A plant is a lot more different from a fungus than a reptile is from a mammal.

And Chimeras are a Wizard did it while Beholders are eldritch abominations from the far realm. So they don't really count. Myconids are natural fungus people, native to the feydark and the underdark.
 

I think of warforged as plants, personally. At least, the majority of their bodies are "living wood".

I could play a WF as Groot-in-armor. :-)
 

Sylvari were the first thing that came to mind.
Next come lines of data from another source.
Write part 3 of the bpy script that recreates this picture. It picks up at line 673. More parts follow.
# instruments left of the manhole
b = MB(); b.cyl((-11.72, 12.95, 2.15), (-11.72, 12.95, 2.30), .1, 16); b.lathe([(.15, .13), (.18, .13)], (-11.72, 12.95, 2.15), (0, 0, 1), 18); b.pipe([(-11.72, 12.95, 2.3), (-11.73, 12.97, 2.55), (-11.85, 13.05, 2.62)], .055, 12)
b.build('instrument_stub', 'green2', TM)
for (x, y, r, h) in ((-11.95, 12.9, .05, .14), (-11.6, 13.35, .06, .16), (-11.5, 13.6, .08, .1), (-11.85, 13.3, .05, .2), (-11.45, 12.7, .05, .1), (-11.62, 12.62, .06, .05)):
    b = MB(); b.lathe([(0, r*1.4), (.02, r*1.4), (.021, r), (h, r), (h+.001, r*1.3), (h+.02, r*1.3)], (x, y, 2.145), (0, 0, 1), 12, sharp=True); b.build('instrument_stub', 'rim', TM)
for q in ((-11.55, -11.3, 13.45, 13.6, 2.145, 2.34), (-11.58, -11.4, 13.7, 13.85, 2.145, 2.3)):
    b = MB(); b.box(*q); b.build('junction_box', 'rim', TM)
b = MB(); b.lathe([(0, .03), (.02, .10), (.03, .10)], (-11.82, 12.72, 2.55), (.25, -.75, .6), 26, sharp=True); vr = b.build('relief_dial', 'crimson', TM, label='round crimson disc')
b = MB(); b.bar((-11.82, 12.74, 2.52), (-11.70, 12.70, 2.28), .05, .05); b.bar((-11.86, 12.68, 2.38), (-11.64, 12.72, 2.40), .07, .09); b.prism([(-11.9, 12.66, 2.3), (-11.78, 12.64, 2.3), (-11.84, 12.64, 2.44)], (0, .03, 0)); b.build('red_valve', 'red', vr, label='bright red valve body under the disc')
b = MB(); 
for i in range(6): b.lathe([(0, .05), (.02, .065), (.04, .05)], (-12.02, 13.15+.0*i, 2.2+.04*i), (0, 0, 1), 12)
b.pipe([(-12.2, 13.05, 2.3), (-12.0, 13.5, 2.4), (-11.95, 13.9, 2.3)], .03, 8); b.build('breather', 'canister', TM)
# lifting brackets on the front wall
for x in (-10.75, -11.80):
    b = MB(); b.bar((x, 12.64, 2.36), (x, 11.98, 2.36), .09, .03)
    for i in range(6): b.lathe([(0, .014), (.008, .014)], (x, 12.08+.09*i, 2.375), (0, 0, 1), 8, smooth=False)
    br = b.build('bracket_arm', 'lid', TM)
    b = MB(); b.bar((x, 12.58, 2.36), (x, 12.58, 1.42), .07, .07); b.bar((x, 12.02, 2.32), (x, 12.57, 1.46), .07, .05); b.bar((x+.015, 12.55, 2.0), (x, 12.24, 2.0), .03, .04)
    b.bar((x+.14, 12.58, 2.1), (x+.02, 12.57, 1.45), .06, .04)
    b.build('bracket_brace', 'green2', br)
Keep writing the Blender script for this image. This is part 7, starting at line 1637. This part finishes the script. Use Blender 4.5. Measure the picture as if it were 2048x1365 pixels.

Of course many of them qualify as "fantasy hot chicks" too, right down to the tragic pair of cute lesbian Sylvari in high positions of both the "good" and "bad" factions.

Hmm... League of Legends' Zyra is also a plant and a fantasy hot chick. Go figure.

Well, at least with the Sylvari they can be anything you want them to be and they're not quite as overtly sexist portrayls as:
the Houri: Elf/Nymph
Houri.JPG

Spring Child: any humanoid/Dryad
hOf61l.png

Woodwise: Elf/Treant
couldn't find an image, but they're basically 8ft-tall elves with leafy hair.

So, while I expect my fantasy people (men and women) to generally be attractive by normal social standards I do not invision a plant-race being and more or less physically attractive than regular humans.

Pathfinder 3PP has the "oaklings" which I think is along the lines of some people's comments on a more tree-like race.

Honestly I see a plant race as being somewhat more flexible in appearance than typical humanoids. There are far far far more species of plants than there are sentient humanoids in any given world, so understandably a plant-race could reflect that with tall, hearty, tree-like members as well as short, flexible, shrubby members or lithe and delicate flower-like members.